* _To be done_
Transcribe the whole listing without a single picture.

-- start --

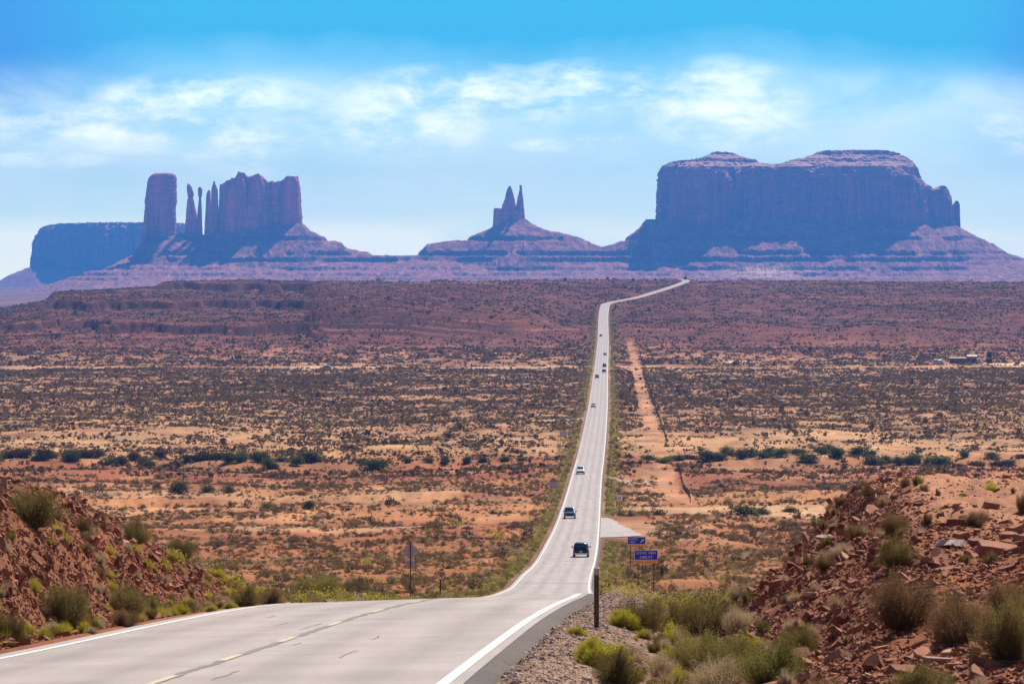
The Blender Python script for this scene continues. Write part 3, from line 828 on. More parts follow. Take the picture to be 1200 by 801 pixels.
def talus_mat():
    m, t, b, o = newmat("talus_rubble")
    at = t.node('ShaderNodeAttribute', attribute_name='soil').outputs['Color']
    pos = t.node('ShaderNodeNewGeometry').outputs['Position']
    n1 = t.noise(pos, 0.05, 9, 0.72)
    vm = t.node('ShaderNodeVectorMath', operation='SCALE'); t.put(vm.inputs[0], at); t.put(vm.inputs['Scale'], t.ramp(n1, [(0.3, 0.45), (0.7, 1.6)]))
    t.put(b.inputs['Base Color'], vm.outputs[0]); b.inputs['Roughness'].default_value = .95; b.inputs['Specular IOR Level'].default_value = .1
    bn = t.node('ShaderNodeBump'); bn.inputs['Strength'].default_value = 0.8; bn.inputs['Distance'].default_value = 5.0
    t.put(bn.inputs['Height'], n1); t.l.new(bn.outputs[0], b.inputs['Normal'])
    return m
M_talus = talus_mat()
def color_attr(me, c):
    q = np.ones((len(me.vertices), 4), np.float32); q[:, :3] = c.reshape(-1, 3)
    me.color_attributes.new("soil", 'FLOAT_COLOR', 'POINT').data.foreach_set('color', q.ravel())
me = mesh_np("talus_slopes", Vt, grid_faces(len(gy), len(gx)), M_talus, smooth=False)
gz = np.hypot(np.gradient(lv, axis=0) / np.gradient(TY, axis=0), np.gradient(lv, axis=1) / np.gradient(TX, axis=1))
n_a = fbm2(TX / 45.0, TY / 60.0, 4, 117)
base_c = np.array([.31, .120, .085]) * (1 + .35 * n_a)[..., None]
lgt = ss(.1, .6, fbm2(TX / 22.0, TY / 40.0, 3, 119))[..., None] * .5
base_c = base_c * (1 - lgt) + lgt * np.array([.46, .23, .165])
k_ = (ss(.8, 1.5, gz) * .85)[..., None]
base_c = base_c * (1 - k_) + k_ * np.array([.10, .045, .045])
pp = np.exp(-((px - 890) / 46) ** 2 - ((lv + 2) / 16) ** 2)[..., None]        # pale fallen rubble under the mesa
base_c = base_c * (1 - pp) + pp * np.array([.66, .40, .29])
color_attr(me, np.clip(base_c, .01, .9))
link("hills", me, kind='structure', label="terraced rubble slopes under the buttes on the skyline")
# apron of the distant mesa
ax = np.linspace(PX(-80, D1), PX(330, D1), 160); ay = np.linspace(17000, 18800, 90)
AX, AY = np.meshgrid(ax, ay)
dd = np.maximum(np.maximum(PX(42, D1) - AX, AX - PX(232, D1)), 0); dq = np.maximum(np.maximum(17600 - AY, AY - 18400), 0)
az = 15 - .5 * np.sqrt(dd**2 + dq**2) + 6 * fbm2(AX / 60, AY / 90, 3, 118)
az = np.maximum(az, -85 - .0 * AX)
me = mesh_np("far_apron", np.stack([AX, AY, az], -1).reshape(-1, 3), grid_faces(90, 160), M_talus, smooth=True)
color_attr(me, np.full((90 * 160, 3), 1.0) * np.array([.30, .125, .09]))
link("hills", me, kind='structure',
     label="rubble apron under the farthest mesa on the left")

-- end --

* _Expected output_
The Blender Python script for this scene continues. Write part 3, from line 828 on. More parts follow. Take the picture to be 1200 by 801 pixels.
def talus_mat():
    m, t, b, o = newmat("talus_rubble")
    at = t.node('ShaderNodeAttribute', attribute_name='soil').outputs['Color']
    pos = t.node('ShaderNodeNewGeometry').outputs['Position']
    n1 = t.noise(pos, 0.05, 9, 0.72)
    vm = t.node('ShaderNodeVectorMath', operation='SCALE'); t.put(vm.inputs[0], at); t.put(vm.inputs['Scale'], t.ramp(n1, [(0.3, 0.45), (0.7, 1.6)]))
    t.put(b.inputs['Base Color'], vm.outputs[0]); b.inputs['Roughness'].default_value = .95; b.inputs['Specular IOR Level'].default_value = .1
    bn = t.node('ShaderNodeBump'); bn.inputs['Strength'].default_value = 0.8; bn.inputs['Distance'].default_value = 5.0
    t.put(bn.inputs['Height'], n1); t.l.new(bn.outputs[0], b.inputs['Normal'])
    return m
M_talus = talus_mat()
def color_attr(me, c):
    q = np.ones((len(me.vertices), 4), np.float32); q[:, :3] = c.reshape(-1, 3)
    me.color_attributes.new("soil", 'FLOAT_COLOR', 'POINT').data.foreach_set('color', q.ravel())
me = mesh_np("talus_slopes", Vt, grid_faces(len(gy), len(gx)), M_talus, smooth=False)
gz = np.hypot(np.gradient(lv, axis=0) / np.gradient(TY, axis=0), np.gradient(lv, axis=1) / np.gradient(TX, axis=1))
n_a = fbm2(TX / 45.0, TY / 60.0, 4, 117)
base_c = np.array([.31, .120, .085]) * (1 + .35 * n_a)[..., None]
lgt = ss(.1, .6, fbm2(TX / 22.0, TY / 40.0, 3, 119))[..., None] * .5
base_c = base_c * (1 - lgt) + lgt * np.array([.46, .23, .165])
k_ = (ss(.8, 1.5, gz) * .85)[..., None]
base_c = base_c * (1 - k_) + k_ * np.array([.10, .045, .045])
pp = np.exp(-((px - 890) / 46) ** 2 - ((lv + 2) / 16) ** 2)[..., None]        # pale fallen rubble under the mesa
base_c = base_c * (1 - pp) + pp * np.array([.66, .40, .29])
color_attr(me, np.clip(base_c, .01, .9))
link("hills", me, kind='structure', label="terraced rubble slopes under the buttes on the skyline")
# apron of the distant mesa
ax = np.linspace(PX(-80, D1), PX(330, D1), 160); ay = np.linspace(17000, 18800, 90)
AX, AY = np.meshgrid(ax, ay)
dd = np.maximum(np.maximum(PX(42, D1) - AX, AX - PX(232, D1)), 0); dq = np.maximum(np.maximum(17600 - AY, AY - 18400), 0)
az = 15 - .5 * np.sqrt(dd**2 + dq**2) + 6 * fbm2(AX / 60, AY / 90, 3, 118)
az = np.maximum(az, -85 - .0 * AX)
me = mesh_np("far_apron", np.stack([AX, AY, az], -1).reshape(-1, 3), grid_faces(90, 160), M_talus, smooth=True)
color_attr(me, np.full((90 * 160, 3), 1.0) * np.array([.30, .125, .09]))
link("hills", me, kind='structure',
     label="rubble apron under the farthest mesa on the left")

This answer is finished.